- [Set problem]: Check every line below for the string "parts", and copy the lines that contain it.

>> start Dataset records

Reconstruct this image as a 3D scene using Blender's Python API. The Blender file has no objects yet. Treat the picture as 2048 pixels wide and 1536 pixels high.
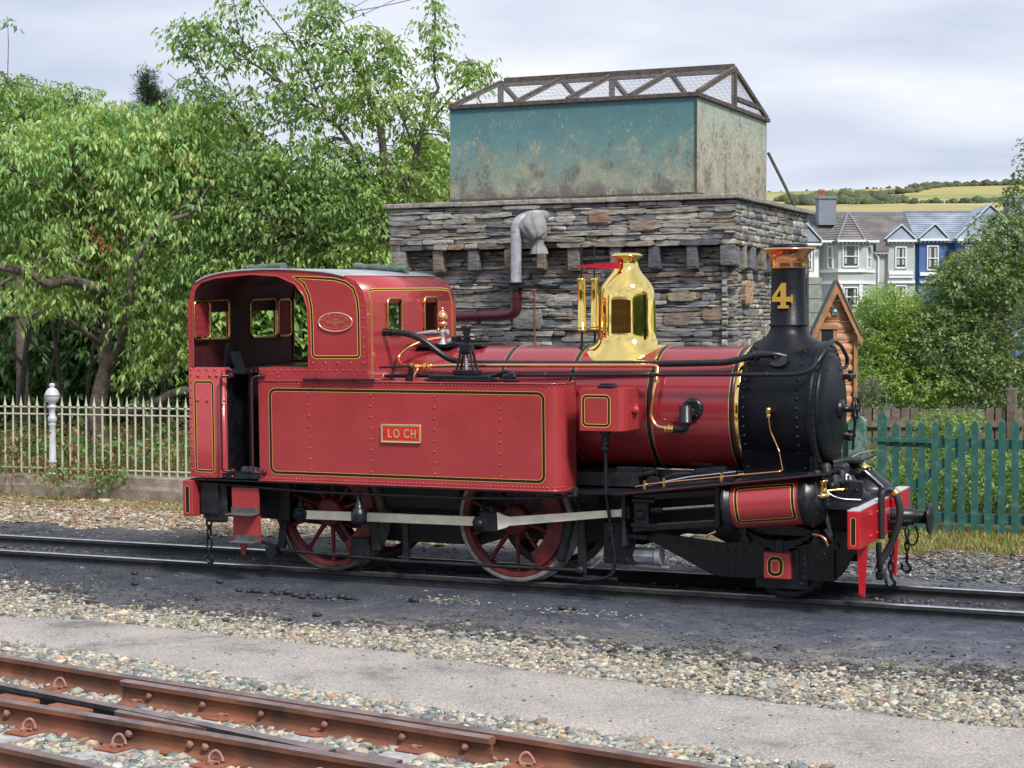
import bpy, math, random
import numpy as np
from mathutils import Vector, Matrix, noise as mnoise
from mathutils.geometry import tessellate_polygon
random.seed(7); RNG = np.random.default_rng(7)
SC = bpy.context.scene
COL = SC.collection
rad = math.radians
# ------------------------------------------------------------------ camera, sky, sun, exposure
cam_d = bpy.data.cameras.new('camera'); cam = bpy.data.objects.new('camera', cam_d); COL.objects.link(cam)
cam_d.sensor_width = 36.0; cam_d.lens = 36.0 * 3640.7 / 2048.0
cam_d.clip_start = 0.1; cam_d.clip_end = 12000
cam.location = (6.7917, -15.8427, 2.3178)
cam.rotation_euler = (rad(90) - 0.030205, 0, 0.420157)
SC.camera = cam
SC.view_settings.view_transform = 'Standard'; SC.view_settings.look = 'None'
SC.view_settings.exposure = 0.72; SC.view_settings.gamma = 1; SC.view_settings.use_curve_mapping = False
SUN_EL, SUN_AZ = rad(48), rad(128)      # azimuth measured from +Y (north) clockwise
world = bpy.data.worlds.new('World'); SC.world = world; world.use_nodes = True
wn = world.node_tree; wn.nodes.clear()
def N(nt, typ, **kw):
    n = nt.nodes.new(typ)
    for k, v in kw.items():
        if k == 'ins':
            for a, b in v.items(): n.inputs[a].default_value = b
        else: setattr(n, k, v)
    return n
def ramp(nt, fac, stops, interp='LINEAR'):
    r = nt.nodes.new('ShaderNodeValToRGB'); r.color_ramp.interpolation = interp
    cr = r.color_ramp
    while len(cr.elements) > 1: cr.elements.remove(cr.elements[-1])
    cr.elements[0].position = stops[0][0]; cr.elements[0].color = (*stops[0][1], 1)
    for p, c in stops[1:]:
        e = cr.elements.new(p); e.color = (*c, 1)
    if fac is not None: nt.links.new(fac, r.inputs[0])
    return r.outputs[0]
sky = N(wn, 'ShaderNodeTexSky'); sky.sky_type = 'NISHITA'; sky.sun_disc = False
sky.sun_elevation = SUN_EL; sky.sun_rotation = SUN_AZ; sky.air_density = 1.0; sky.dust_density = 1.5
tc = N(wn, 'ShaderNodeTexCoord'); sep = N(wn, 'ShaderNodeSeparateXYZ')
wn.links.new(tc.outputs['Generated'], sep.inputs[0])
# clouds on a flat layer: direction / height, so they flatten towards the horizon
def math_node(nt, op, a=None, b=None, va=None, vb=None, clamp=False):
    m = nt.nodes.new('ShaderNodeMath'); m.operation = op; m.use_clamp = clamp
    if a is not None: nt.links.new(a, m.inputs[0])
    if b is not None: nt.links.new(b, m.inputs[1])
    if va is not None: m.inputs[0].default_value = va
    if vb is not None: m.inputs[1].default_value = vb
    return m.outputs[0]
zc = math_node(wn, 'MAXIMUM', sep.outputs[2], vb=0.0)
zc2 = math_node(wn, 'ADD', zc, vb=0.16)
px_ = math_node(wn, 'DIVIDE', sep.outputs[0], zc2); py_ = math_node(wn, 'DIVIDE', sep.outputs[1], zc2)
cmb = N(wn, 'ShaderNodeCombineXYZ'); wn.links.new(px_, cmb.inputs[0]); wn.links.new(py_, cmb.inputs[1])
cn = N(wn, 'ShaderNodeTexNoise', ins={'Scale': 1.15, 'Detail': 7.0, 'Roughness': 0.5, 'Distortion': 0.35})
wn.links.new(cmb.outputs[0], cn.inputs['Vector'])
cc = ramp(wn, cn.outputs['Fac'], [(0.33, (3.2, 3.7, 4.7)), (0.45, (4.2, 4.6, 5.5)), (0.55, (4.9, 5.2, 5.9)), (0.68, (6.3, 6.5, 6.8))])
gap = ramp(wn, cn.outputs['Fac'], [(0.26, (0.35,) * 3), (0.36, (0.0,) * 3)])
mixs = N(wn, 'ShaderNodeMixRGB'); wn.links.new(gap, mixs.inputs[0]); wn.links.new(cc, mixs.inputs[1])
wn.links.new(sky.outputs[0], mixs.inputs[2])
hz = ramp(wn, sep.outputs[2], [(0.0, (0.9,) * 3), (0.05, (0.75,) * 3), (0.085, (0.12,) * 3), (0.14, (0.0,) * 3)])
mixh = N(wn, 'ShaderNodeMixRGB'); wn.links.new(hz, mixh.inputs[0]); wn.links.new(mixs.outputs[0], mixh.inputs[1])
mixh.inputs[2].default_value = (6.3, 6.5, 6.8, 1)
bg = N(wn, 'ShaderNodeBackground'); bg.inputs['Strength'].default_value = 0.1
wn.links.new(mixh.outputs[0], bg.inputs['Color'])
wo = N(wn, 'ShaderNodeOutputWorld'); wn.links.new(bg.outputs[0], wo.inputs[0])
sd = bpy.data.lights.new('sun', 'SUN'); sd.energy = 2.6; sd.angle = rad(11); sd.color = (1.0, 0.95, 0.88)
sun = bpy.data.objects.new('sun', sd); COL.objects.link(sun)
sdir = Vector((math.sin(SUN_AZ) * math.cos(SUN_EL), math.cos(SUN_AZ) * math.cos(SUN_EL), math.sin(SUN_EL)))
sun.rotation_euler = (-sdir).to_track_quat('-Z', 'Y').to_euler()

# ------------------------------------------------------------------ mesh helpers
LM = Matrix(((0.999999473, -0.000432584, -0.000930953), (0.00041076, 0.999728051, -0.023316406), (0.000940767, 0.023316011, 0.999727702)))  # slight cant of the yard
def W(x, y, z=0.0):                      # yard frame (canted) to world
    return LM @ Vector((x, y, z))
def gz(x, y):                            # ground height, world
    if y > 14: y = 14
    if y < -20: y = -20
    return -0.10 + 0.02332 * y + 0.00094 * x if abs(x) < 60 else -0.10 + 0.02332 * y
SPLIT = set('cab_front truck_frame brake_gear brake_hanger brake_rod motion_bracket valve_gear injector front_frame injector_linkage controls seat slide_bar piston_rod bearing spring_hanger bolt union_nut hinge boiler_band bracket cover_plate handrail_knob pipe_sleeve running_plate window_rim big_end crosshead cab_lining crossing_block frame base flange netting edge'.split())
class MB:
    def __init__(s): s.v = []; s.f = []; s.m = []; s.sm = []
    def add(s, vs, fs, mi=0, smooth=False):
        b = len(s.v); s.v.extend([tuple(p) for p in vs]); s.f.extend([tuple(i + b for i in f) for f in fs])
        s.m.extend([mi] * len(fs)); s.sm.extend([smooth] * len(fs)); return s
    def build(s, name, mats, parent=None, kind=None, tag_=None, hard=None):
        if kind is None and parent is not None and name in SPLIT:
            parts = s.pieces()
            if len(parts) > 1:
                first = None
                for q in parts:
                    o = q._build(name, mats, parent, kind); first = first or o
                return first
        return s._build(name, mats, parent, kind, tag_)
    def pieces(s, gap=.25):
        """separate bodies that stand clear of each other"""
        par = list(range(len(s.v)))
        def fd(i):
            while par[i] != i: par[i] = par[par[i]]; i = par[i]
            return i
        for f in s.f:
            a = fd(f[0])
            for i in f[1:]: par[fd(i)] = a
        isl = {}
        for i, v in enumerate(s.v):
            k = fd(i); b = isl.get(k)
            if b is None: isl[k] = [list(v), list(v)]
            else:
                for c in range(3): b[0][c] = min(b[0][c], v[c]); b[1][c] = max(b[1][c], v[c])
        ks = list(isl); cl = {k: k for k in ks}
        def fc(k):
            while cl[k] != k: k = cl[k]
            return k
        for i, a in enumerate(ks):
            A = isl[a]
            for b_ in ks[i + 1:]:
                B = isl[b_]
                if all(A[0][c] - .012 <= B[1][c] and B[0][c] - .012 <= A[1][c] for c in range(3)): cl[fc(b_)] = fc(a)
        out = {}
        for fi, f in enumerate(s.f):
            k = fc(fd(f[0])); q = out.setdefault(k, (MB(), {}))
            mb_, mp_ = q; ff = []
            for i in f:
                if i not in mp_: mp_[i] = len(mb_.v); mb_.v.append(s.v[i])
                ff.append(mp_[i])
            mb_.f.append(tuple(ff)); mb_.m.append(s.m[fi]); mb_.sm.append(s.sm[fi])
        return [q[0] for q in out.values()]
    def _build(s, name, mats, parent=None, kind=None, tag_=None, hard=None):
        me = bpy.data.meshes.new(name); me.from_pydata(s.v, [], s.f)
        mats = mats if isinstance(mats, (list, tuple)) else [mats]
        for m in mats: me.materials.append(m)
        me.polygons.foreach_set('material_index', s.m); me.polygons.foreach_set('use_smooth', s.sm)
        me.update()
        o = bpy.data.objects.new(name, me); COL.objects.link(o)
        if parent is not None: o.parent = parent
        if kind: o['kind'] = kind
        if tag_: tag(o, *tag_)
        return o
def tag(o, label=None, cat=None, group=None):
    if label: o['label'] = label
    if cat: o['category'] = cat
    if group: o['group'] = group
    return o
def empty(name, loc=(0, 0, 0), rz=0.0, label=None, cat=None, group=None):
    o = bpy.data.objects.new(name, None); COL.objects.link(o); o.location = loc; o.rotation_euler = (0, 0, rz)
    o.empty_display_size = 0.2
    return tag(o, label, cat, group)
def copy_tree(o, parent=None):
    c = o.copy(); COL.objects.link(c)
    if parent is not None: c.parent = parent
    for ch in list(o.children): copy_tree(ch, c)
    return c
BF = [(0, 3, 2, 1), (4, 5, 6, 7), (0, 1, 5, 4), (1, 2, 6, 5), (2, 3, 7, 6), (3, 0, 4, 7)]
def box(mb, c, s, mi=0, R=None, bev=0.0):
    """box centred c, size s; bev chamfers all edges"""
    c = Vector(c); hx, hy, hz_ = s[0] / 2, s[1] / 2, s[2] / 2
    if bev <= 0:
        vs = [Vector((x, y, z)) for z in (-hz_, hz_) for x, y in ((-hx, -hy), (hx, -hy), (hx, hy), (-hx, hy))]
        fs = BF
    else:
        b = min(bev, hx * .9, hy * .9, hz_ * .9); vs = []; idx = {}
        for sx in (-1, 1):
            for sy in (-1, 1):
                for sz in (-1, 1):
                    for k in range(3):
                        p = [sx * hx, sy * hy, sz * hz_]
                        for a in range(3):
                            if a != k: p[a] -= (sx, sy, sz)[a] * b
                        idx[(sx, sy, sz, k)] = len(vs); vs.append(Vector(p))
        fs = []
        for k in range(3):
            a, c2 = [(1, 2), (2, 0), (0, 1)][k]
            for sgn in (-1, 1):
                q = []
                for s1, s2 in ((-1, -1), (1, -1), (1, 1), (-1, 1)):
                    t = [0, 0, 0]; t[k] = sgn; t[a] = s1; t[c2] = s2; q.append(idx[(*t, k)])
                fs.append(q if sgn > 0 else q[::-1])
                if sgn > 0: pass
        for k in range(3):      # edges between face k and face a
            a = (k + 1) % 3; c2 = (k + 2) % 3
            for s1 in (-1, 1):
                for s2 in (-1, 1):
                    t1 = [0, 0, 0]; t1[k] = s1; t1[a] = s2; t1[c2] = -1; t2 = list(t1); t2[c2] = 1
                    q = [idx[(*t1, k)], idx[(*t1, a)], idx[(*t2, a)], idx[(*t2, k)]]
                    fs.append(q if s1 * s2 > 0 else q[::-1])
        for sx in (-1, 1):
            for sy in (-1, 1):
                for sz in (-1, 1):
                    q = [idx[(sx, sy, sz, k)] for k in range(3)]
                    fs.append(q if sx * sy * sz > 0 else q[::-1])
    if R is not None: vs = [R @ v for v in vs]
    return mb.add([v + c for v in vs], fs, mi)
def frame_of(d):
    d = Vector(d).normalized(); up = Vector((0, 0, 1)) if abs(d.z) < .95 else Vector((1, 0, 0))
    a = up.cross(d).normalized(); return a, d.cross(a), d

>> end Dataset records
>> start Dataset records

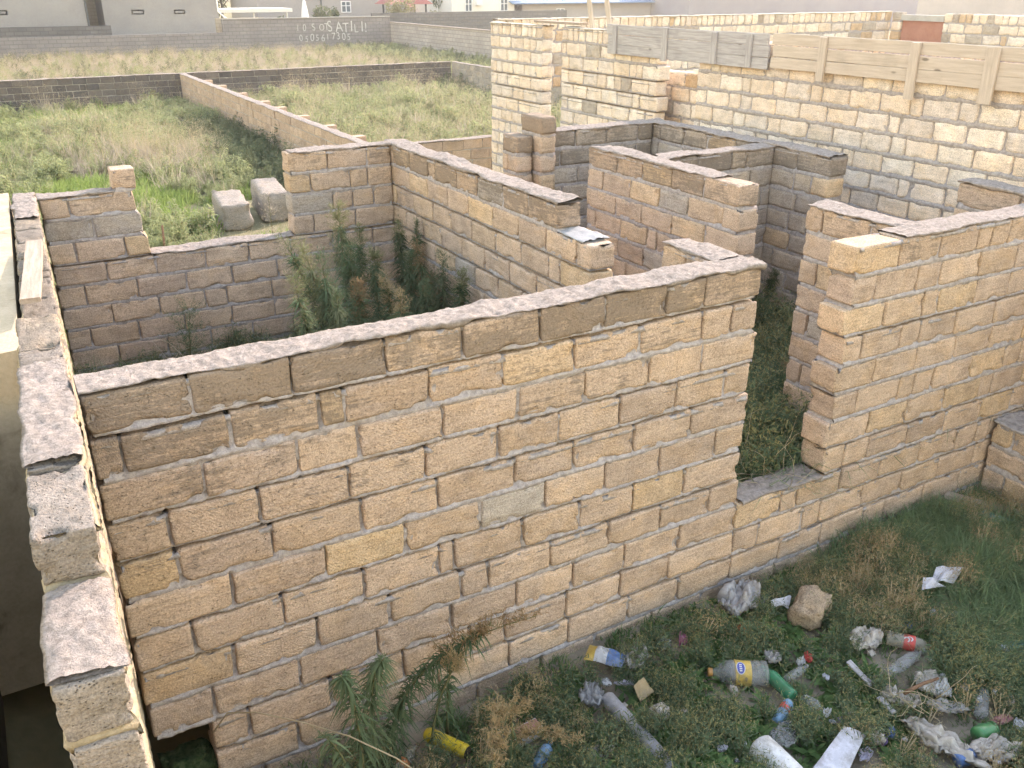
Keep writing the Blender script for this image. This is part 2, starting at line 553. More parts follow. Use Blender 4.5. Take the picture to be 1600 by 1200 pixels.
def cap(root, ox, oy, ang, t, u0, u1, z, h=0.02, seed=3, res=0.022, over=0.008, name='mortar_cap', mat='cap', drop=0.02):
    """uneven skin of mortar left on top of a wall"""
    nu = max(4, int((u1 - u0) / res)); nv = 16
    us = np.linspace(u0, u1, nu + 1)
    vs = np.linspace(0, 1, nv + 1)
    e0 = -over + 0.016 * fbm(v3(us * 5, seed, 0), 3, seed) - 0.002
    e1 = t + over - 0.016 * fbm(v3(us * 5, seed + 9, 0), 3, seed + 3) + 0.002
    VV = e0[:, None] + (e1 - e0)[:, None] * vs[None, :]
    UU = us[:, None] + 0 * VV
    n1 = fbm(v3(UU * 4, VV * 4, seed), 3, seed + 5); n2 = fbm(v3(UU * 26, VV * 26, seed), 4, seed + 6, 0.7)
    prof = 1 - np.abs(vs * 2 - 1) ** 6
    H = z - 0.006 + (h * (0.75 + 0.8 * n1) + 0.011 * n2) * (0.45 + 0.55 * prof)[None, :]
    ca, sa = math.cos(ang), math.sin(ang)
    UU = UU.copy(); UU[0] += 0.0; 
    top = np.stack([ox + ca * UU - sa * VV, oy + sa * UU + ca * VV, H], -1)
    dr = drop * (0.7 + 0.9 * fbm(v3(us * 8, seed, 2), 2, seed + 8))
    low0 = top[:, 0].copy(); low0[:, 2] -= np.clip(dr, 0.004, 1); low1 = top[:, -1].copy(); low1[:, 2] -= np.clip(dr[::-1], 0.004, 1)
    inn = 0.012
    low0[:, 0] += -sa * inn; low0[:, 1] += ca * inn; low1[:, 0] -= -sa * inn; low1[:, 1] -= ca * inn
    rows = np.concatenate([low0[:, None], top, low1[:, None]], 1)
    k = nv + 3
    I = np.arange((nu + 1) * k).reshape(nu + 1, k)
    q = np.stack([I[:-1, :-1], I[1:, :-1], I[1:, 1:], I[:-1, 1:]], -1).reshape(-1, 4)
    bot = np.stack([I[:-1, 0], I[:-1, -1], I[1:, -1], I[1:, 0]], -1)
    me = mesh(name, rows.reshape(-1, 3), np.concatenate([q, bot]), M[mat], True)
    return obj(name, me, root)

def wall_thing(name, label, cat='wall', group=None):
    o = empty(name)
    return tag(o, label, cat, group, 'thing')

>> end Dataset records
>> start Dataset records

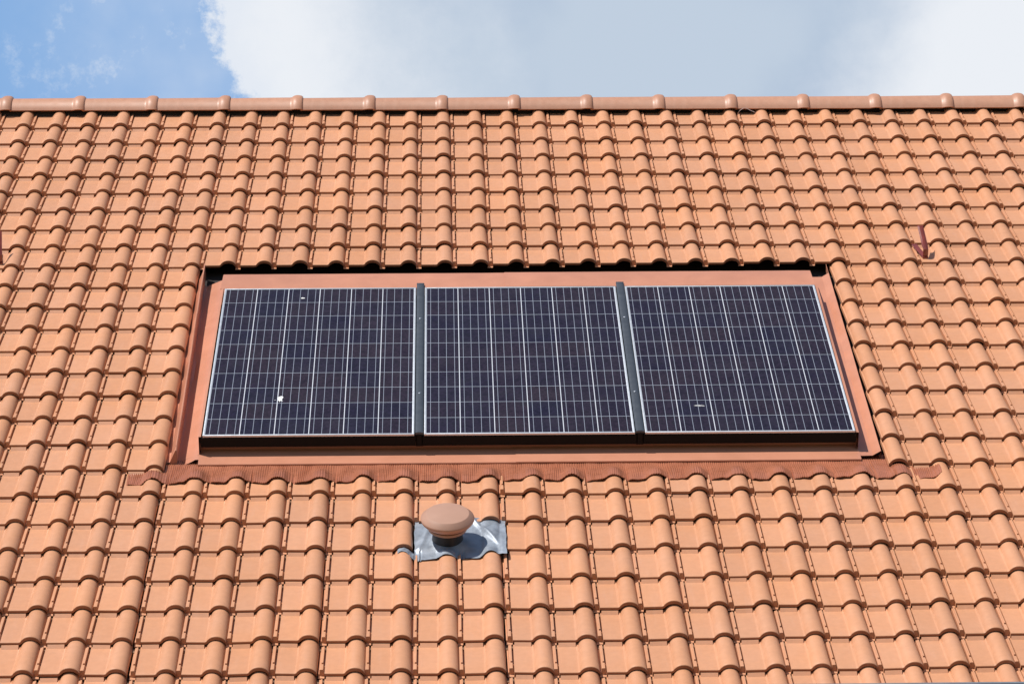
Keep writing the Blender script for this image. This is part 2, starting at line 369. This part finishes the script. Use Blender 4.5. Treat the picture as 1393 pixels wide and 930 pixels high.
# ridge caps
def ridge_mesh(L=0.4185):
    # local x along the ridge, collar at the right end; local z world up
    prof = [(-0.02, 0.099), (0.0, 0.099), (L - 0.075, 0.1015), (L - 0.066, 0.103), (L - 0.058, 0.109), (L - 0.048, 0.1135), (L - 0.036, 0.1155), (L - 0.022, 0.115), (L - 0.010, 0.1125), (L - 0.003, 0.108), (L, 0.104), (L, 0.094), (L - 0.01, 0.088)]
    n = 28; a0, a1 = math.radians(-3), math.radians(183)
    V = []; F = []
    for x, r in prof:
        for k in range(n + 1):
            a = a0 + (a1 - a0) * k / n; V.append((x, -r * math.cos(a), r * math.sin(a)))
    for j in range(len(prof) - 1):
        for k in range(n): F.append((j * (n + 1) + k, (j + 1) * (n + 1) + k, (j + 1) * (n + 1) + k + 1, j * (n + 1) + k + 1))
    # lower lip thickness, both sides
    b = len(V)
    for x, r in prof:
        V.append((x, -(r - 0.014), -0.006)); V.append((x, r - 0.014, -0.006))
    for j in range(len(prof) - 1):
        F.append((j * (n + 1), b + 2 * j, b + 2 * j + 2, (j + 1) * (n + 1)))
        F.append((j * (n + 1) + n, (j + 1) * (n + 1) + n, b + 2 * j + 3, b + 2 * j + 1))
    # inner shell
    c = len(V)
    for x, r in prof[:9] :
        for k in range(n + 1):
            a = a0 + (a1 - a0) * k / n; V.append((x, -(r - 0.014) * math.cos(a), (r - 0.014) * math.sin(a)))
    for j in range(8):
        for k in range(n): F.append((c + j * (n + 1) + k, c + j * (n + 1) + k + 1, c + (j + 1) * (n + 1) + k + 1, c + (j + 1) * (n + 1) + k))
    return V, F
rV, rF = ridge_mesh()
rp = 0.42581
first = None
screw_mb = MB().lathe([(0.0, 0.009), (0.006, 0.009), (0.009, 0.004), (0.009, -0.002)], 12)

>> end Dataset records

- [Exercise output]:
            parts = s.pieces()
            if len(parts) > 1:
                for q in parts:
Keep writing the Blender script for this image. This is part 2, starting at line 553. More parts follow. Use Blender 4.5. Take the picture to be 1600 by 1200 pixels.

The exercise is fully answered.